Details of 54-year-old Khadra James’ ordeal are not entirely clear. But what is known is that James and her husband, Ibrahim James, 52, left Britain in July for the war-torn region to find their daughters. The Somali-born couple said their daughters had become radicalized online and left home to marry ISIS fighters in Syria, the Daily Mail reports. 

The girls, Zahra and Salma Halane, are both 16 years old and dubbed the “terror twins” by some media outlets. They reportedly left home some time in June, joining the growing number of teen girls who are leaving Western countries to join the fighting in Syria — a phenomenon reported by The Guardian in September.

James and her husband first flew to Turkey to meet up with a Muslim charity worker from Denmark.

That worker was able to put Ibrahim James in contact with an ISIS chief in Syria, near the city of al-Bab, where one of his daughters was believed to be. 

“He talked to her for a long time but she didn't want to return. She said she had been exclusively chosen by Allah to come to al-Sham (Syria),” once source was quoted as saying. 

When he returned to Turkey he and his wife decided to travel to the Syrian city of Manbij and speak to their other daughter. 

That is when the couple was apprehended on suspicion of being Danish and British spies. Khadra was eventually freed in September and is now back home in Manchester, England. 

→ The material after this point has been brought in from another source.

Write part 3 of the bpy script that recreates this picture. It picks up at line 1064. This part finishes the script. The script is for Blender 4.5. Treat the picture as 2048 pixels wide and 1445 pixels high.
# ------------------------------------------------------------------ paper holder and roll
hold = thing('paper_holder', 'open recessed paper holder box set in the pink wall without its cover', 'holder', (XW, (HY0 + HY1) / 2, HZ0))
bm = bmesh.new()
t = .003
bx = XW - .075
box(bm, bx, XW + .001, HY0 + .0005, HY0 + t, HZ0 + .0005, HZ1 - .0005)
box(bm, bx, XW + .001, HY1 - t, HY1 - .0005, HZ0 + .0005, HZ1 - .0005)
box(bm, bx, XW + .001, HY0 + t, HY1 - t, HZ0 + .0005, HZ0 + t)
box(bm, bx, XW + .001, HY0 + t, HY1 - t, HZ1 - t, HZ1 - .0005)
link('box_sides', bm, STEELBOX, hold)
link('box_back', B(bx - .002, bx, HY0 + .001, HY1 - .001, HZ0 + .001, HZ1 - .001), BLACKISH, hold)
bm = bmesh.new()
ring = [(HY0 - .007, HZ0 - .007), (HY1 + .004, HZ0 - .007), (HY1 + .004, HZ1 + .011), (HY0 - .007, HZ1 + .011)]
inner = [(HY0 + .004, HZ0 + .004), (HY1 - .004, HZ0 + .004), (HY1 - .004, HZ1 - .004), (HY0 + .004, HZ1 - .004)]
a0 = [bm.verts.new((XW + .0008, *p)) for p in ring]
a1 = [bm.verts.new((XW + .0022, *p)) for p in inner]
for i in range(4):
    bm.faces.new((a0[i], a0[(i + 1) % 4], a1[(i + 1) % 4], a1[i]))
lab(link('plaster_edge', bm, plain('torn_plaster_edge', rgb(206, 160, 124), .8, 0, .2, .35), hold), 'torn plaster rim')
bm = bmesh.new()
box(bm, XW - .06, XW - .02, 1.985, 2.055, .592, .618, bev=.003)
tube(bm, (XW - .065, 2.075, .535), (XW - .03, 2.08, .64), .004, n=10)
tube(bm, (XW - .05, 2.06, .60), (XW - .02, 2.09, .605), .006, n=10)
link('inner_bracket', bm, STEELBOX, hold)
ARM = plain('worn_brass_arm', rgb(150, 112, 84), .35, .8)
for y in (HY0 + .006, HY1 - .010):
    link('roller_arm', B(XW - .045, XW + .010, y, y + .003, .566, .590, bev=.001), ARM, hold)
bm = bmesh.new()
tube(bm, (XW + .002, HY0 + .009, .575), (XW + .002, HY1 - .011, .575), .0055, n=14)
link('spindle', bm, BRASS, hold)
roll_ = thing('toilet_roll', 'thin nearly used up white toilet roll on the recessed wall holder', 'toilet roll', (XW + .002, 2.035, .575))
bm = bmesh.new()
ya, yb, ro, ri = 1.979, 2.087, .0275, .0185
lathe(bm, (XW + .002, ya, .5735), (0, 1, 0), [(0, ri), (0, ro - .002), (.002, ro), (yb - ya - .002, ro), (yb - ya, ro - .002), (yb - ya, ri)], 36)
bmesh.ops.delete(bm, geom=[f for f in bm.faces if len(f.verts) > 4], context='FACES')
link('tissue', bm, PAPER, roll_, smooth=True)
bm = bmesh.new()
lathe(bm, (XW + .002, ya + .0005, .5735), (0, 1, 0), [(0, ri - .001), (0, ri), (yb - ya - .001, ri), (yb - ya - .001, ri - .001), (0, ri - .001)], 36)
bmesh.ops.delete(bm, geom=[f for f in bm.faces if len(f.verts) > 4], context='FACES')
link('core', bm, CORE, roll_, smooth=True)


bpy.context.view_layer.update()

The girls’ departure originally surprised their community. Many believed the girls were good students and were studying to be doctors. 

“I’m shocked they have gone. They didn’t seem to be radical or extremist in their views,” one neighbor told the Daily Mail in July.

The parents of the girls have 10 children. One son, a 21-year-old, is reported to be fighting with al-Shabab, a militant group in Somalia.

One senior leader of the British Somali community where the girls lived, said he was disappointed by their decision to join up with ISIS.

“Everyone is really shocked the twins are still in Syria with these so-called jihadi fighters who are carrying out such atrocities,” he said. “We, as a Somali people, are all appalled by their actions but we are also desperately sad for their family.”